Much of the Republican governor's plan, which he outlined in January, survived the legislative budgeting process. Parson, a Republican, did not issue any line-item vetoes, meaning lawmakers won't have to debate overriding any budget moves later this year.

“We are proud of the General Assembly and their efforts with the fiscal year 2020 budget," Parson said in a statement. "They have created a fiscally-responsible, balanced budget that will move Missouri forward.” 

State workers are poised to receive a 3% raise while Department of Corrections employees will receive additional salary increases in an effort to attract and retain prison officials.

The formula used to calculate state aid for K-12 education will be fully funded, with public schools receiving $61.4 million more than this fiscal year, bringing total K-12 spending to $3.54 billion. Public colleges and universities will receive small increases to core funding.

The plan also includes $10 million in lottery funds that will go to the "Fast Track" scholarship program for students 25 or older.

The governor also won the authority to sell bonds for bridge repairs.

In January, Parson proposed selling $350 million worth of bonds, but the Legislature pared that amount to $301 million. The authority to issue the bonds is also contingent on the state winning a federal grant for bridge repairs.

Also included in the spending plan is $50 million in general revenue for bridge repairs, as well as an additional $50 million to be used for an infrastructure cost-share program between cities and the state.

The state's public defenders, despite still being chronically underfunded, also scored minor wins: $500,000 in new spending to address the public defenders' case backlog; and $913,786 for two juvenile units in St.
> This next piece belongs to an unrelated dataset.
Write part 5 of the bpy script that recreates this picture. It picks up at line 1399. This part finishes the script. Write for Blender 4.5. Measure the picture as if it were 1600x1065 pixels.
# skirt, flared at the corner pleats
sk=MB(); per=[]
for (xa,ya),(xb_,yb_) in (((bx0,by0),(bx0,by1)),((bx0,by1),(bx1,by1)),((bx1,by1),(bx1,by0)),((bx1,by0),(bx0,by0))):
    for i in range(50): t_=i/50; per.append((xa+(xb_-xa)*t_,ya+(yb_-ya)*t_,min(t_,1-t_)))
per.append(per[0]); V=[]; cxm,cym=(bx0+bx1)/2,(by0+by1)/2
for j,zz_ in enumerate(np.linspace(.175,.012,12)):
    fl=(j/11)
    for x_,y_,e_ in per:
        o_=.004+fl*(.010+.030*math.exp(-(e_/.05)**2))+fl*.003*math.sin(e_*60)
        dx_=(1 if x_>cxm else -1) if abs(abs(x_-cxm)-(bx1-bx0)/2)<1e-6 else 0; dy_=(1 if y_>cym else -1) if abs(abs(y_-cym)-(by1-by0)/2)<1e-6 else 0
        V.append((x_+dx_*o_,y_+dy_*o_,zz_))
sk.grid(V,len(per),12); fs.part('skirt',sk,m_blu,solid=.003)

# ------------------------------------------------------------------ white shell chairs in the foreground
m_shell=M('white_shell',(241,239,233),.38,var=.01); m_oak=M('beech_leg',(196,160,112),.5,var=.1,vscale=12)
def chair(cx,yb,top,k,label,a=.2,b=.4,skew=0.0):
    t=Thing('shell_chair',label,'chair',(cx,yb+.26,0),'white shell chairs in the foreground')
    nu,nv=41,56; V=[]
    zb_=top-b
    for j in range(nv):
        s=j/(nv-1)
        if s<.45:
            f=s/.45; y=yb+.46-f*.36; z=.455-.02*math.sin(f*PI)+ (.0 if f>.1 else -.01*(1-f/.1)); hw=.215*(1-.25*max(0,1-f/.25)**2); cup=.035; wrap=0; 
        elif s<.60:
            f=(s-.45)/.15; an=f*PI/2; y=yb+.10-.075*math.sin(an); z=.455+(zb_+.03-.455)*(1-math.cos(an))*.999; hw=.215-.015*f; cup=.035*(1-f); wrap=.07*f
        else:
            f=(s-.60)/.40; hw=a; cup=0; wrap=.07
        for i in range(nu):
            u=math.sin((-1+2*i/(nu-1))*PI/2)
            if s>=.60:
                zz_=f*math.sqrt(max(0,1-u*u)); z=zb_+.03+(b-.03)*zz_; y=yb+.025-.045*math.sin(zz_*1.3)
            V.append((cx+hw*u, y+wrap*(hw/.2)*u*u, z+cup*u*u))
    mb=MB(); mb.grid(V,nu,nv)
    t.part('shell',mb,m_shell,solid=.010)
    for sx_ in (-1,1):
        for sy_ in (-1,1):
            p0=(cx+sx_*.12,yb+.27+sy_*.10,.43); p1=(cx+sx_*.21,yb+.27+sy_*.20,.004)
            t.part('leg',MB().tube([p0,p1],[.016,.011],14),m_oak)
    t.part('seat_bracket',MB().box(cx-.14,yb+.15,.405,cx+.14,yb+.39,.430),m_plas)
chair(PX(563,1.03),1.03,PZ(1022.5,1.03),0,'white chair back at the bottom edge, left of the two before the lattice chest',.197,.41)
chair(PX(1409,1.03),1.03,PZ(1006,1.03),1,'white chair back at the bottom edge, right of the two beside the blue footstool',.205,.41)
Louis and Kansas City.

About one-third of the state's budget is funded by state general revenue. One-third is made up of other funds, while the rest comes from the federal government.

As of Friday, net general revenue collections had swelled to $8.9 billion for the fiscal year, a 1.59% increase over net collections at the same point last year.

Officials had predicted state revenue would grow by 1.7% this fiscal year.